The reign of Charles I. revived hope in Ireland. He wanted money, and when Strafford came bearing profuse promises of religious and civil liberty, and the righting of wrongs, a grateful Parliament at once voted the £100,000 demanded for the immediate use of the Crown, also 10,000 foot and 1,000 horse for his use in the impending revolution, which was soon precipitated by the attempt of Charles and Laud to force the liturgy of the Established Church upon the people in Scotland. Between the Scotch Presbyterians and the Irish Catholics there was the bitterest hatred engendered during the long strife between the natives and the Scotch settlers. So the King's cause was Ireland's cause, his enemies were her enemies, and his triumph would also be hers. The day of liberation seemed at hand. The Lords of the Pale were in constant communication with the King and ready to co-operate with him in his designs upon Scotland. Such was the situation when Charles, under the pressure of his need of money, summoned the Parliament (1641)—the famous Long Parliament—which was destined to sit for twenty eventful years.
Well would it be for Ireland if it could blot out the memory of that year (1641) and the horrid event it recalls. The story briefly told is that a plot, having for its end a general forcible exodus of the hated settlers, was discovered and defeated, when a disappointed and infuriated horde of armed men spent their rage upon a community of Scotch settlers in Armagh and Tyrone, whom they massacred with horrible barbarities.
There is no reason to believe this deed was premeditated; but it occurred, and was atrocious in details and appalling in magnitude. There can be no justification for massacre at any time; but if there were no background of cruelty for this particular one, it would stand out blacker even than it does upon the pages of history. There were many massacres behind it—massacres committed not to avenge wrongs, but to accomplish them! The massacre of Protestants by Irish Catholics is in itself no more hideous than the massacre of Irish Catholics by Protestants. And was it strange that in their first chance at retaliation, this half-civilized people treated their oppressors as their oppressors had many, many times treated them? Could anything else have been expected? especially when we learn that the Scotch Presbyterians in Tyrone and Armagh immediately retaliated by murdering thirty Irish Catholic families who were in no way implicated in the horror!

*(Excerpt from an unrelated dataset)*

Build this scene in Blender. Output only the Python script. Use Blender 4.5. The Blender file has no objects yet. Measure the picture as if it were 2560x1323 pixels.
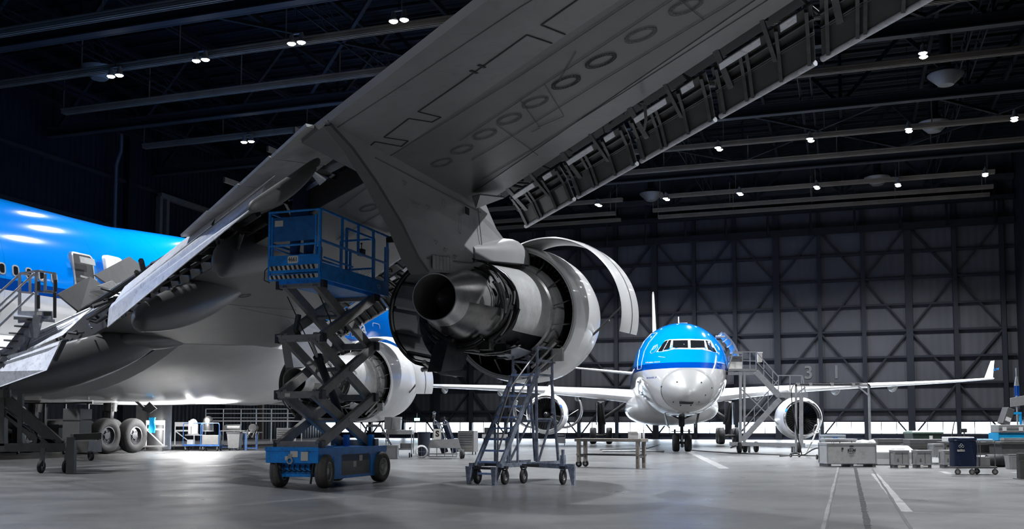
import bpy, math, random
from mathutils import Vector, Matrix
random.seed(7)
PI = math.pi
V = Vector
scn = bpy.context.scene
COL = scn.collection

# ------------------------------------------------------------ camera model
FPX = 2458.0                     # focal length in pixels of a 2560 wide frame
TP = 0.066                       # tangent of the upward tilt
TH = math.atan(TP)
SHIFT = 1064 - 661.5 - FPX * TP  # vertical lens shift in pixels
EYE = 1.25                       # camera height over the floor
CT, ST = math.cos(TH), math.sin(TH)

def ray(px, py):
    u = (px - 1280) / FPX
    v = -(py - (661.5 + SHIFT)) / FPX
    return V((u, CT - v * ST, ST + v * CT))

def at(px, py, Y):
    r = ray(px, py)
    r = r / r.y * Y
    return V((r.x, r.y, r.z + EYE))

def ground(px, py, z=0.0):
    r = ray(px, py)
    return r * ((z - EYE) / r.z) + V((0, 0, EYE))

AX = V((0.3225, 0.9466, 0)).normalized()       # long axis of the hangar
RX = V((AX.y, -AX.x, 0))                       # across the hangar, to the right
HROT = math.atan2(RX.y, RX.x)

def hall(lat, dep, z=0.0):
    p = RX * lat + AX * dep
    return V((p.x, p.y, z))

# ------------------------------------------------------------ materials
MATS = {}

def mat(name, col, rough=0.5, metal=0.0, var=0.12, scale=2.0, bump=0.0, bscale=20.0,
        spec=0.5, coat=0.0, dirt=0.0, emit=None, estr=0.0):
    if name in MATS:
        return MATS[name]
    m = bpy.data.materials.new(name)
    m.use_nodes = True
    nt = m.node_tree
    b = nt.nodes['Principled BSDF']
    b.inputs['Roughness'].default_value = rough
    b.inputs['Metallic'].default_value = metal
    b.inputs['Specular IOR Level'].default_value = spec
    b.inputs['Coat Weight'].default_value = coat
    b.inputs['Coat Roughness'].default_value = 0.08
    c = (*col, 1.0)
    b.inputs['Base Color'].default_value = c
    tc = nt.nodes.new('ShaderNodeTexCoord')
    if var > 0 or dirt > 0:
        n = nt.nodes.new('ShaderNodeTexNoise')
        n.inputs['Scale'].default_value = scale
        n.inputs['Detail'].default_value = 5
        n.inputs['Roughness'].default_value = 0.6
        nt.links.new(tc.outputs['Object'], n.inputs['Vector'])
        r = nt.nodes.new('ShaderNodeValToRGB')
        r.color_ramp.elements[0].position = 0.3
        r.color_ramp.elements[1].position = 0.7
        r.color_ramp.elements[0].color = (col[0] * (1 - var), col[1] * (1 - var), col[2] * (1 - var), 1)
        r.color_ramp.elements[1].color = (min(1, col[0] * (1 + var)), min(1, col[1] * (1 + var)), min(1, col[2] * (1 + var)), 1)
        nt.links.new(n.outputs['Fac'], r.inputs['Fac'])
        out = r.outputs['Color']
        if dirt > 0:
            n2 = nt.nodes.new('ShaderNodeTexNoise')
            n2.inputs['Scale'].default_value = scale * 3.1
            n2.inputs['Detail'].default_value = 8
            n2.inputs['Distortion'].default_value = 1.2
            nt.links.new(tc.outputs['Object'], n2.inputs['Vector'])
            r2 = nt.nodes.new('ShaderNodeValToRGB')
            r2.color_ramp.elements[0].position = 0.52
            r2.color_ramp.elements[1].position = 0.72
            r2.color_ramp.elements[0].color = (0, 0, 0, 1)
            r2.color_ramp.elements[1].color = (dirt, dirt, dirt, 1)
            nt.links.new(n2.outputs['Fac'], r2.inputs['Fac'])
            mx = nt.nodes.new('ShaderNodeMix')
            mx.data_type = 'RGBA'
            nt.links.new(r2.outputs['Color'], mx.inputs['Factor'])
            nt.links.new(out, mx.inputs['A'])
            mx.inputs['B'].default_value = (0.05, 0.05, 0.05, 1)
            out = mx.outputs['Result']
        nt.links.new(out, b.inputs['Base Color'])
    if bump > 0:
        n3 = nt.nodes.new('ShaderNodeTexNoise')
        n3.inputs['Scale'].default_value = bscale
        n3.inputs['Detail'].default_value = 4
        nt.links.new(tc.outputs['Object'], n3.inputs['Vector'])
        bp = nt.nodes.new('ShaderNodeBump')
        bp.inputs['Strength'].default_value = bump
        bp.inputs['Distance'].default_value = 0.02
        nt.links.new(n3.outputs['Fac'], bp.inputs['Height'])
        nt.links.new(bp.outputs['Normal'], b.inputs['Normal'])
    if emit:
        b.inputs['Emission Color'].default_value = (*emit, 1)
        b.inputs['Emission Strength'].default_value = estr
    MATS[name] = m
    return m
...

Strafford's head had fallen in the first days of the Long Parliament; then Archbishop Laud met the same fate, and finally the execution of Charles I. at Whitehall, in 1649, put an end to the dreams of liberation. Almost the first thing to occupy the attention of Cromwell was the settling of accounts with the Catholic rebels in Ireland, who had for years been intriguing with the traitor King and were even now plotting with the Pope's nuncio, Rinucini, for the return of the exiled Prince Charles.

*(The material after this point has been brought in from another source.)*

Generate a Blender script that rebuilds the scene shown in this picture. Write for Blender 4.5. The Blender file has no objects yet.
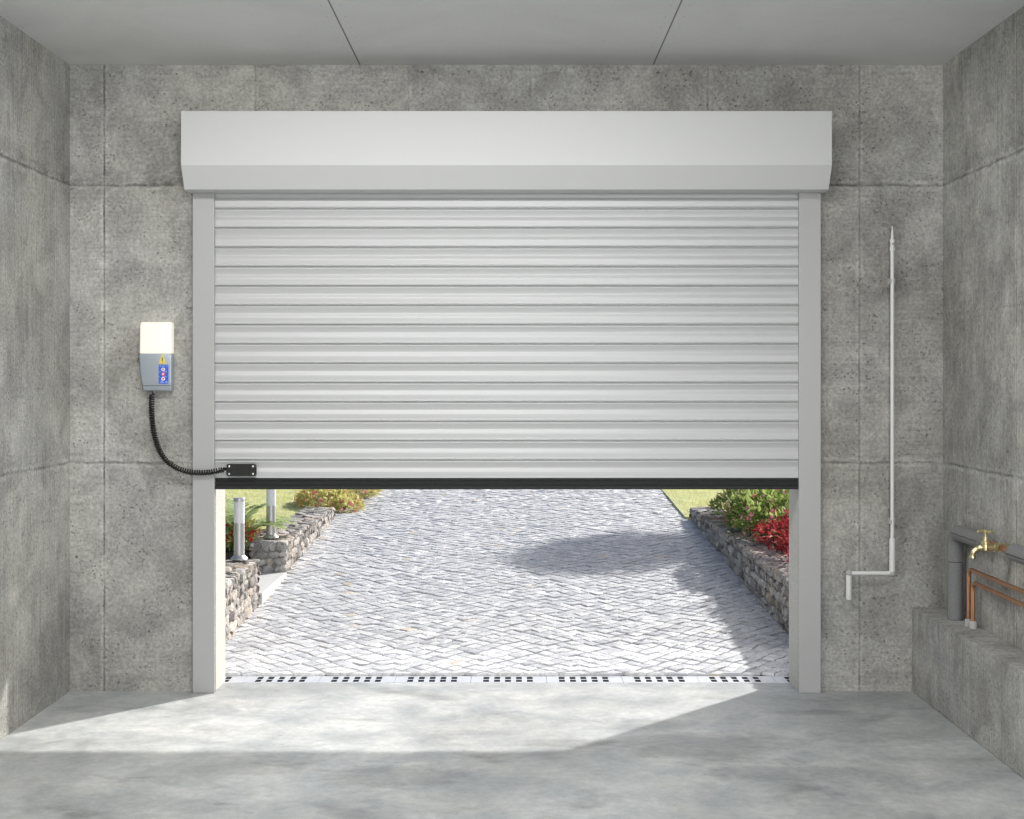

It required six years and 600,000 lives for Cromwell to inflict proper punishment upon Ireland for these offences and the massacre of 1641; or rather, to prepare for the punishment which was now to begin, and for which we shall search history in vain for a parallel! The heroic Cromwellian scheme—which was carried out to the letter—was this: The entire native population were, before May 1, 1654, to depart in a body for Connaught, there to inhabit a small reservation in a desolate tract between the Shannon and the sea, of which it was said by one of the commissioners engaged in this business, "there was not wood enough to burn, water enough to drown, nor earth enough to bury a man." They must not go within two miles of the river, nor four miles of the sea, a cordon of soldiers being permanently stationed with orders to shoot anyone who overstepped such limits. Any Irish who after the date named were found east of the appointed line were to suffer death. Resistance was hopeless. We hear of wild pleas for time, for a brief delay to collect a few comforts, and make some provision for food and shelter. But at the beating of the drum and blast of the trumpet, and urged on by bayonets, the tide of wretched humanity flowed into Connaught, delicately nurtured ladies and children, the infirm, the sick, the high and the low, peer and peasant, sharing alike the vast sentence of banishment and starvation. The fate of others was even worse, many thousands, ladies, children, people of all ranks, had for various reasons been left behind. Wholesale executions of so great a number of helpless beings were impossible, so they were sold in batches and shipped, most of them to the West Indies and to the newly acquired island of Jamaica, to be heard of never more; while of the sturdier remnant left, a few fled into exile in other lands, and the rest to the woods, there to lead lives of wild brigandage, hiding like wolves in caves and clefts of rocks, with a price upon their heads!